Ecuador, hace casi 100 años, esto es para 1920 -cuando triunfó en 1917 la Revolución Rusa-, al igual que todos los países de América Latina, fundamentó la Universidad en los principios de la autonomía administrativa y la libertad de cátedra. Ese espacio superior del conocimiento humano, impuso a que todos los gobiernos democráticos la respetaran en su vida interna. Pero, después de muchas décadas de buen nivel administrativo y académico, en algunos países se abusó de esa autonomía y bajó la calidad docente. Hacia 1968 en nuestras aulas, y a través de movimientos estudiantiles de Quito, Guayaquil, Cuenca y Loja se suprimieron los exámenes de admisión. En la Universidad Central ejercía el Rectorado Manuel Agustín Aguirre. Al saturarse las aulas de primer curso ingresaron más profesores, que ya no llegaron con concursos de merecimientos serios, y en algunas facultades primaba la ubicación política marxista-leninista, irradiada desde Cuba con la toma paulatina del poder por esa ideología. Luego llegó el nepotismo, y cundía la mediocridad en muchas facultades. Además, desde el Congreso Nacional se crearon decenas de universidades que llevaban el sello político de partidos, a partir de la década de 1978. Llegaron a ser 57.
Este Gobierno, hace c inco años expidió una Ley de Educación Superior con un signo intervencionista inocultable, y ahora se han reubicado sus categorías, entre la clasificación A de casi excelencia, hasta la D de muchas deficiencias. El novísimo Consejo de Evaluación y Acreditación de la Educación Superior no ha determinado las falencias encontradas en cada facultad, pues ha primado lo global. Por ejemplo, en la Universidad Central que tiene 72 carreras en 17 facultades no hay ubicación de las más ineficientes, así como las de mejor nivel y hasta óptimo.
Queda como reto máximo urgente la dotación de más docentes con PhD, con los de trabajo a tiempo completo, y para más áreas de investigación, elementos que no garantizan, por sí mismos, la eficiencia en el aula.
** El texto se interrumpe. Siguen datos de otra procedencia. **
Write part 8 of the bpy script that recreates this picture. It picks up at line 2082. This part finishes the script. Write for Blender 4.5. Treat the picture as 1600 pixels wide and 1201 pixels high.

A la par dejan, a la base estudiantil de mayor porcentaje, oculta entre sus bajas calificaciones como bachilleres, lo cual impide receptar, asimilar y dar pruebas de un buen rendimiento. Ese campo refleja el acusado fracaso de la reforma educativa implementada desde hace seis años, más aún desde el 2011 en que los docentes trabajan ocho horas diarias, y la excesiva carga que agota a los estudiantes, llenos de tareas en sus hogares. En ese profesorado es evidente que dichas horas les agota física, intelectual y emocionalmente.
Quien intenta profesionalizar una ciencia está motivado por la prioridad que tiene ese título en el mercado laboral, porque el incentivo más intenso es subir en la escala social. Pero la realidad económica es otra, al anunciarse crisis en el 2014 y 2015, que cerrará el flujo que ha tenido la burocracia estatal, y continuará la escasez del empleo privado que padece de inversión interna y externa. Al profesional le espera la desocupación.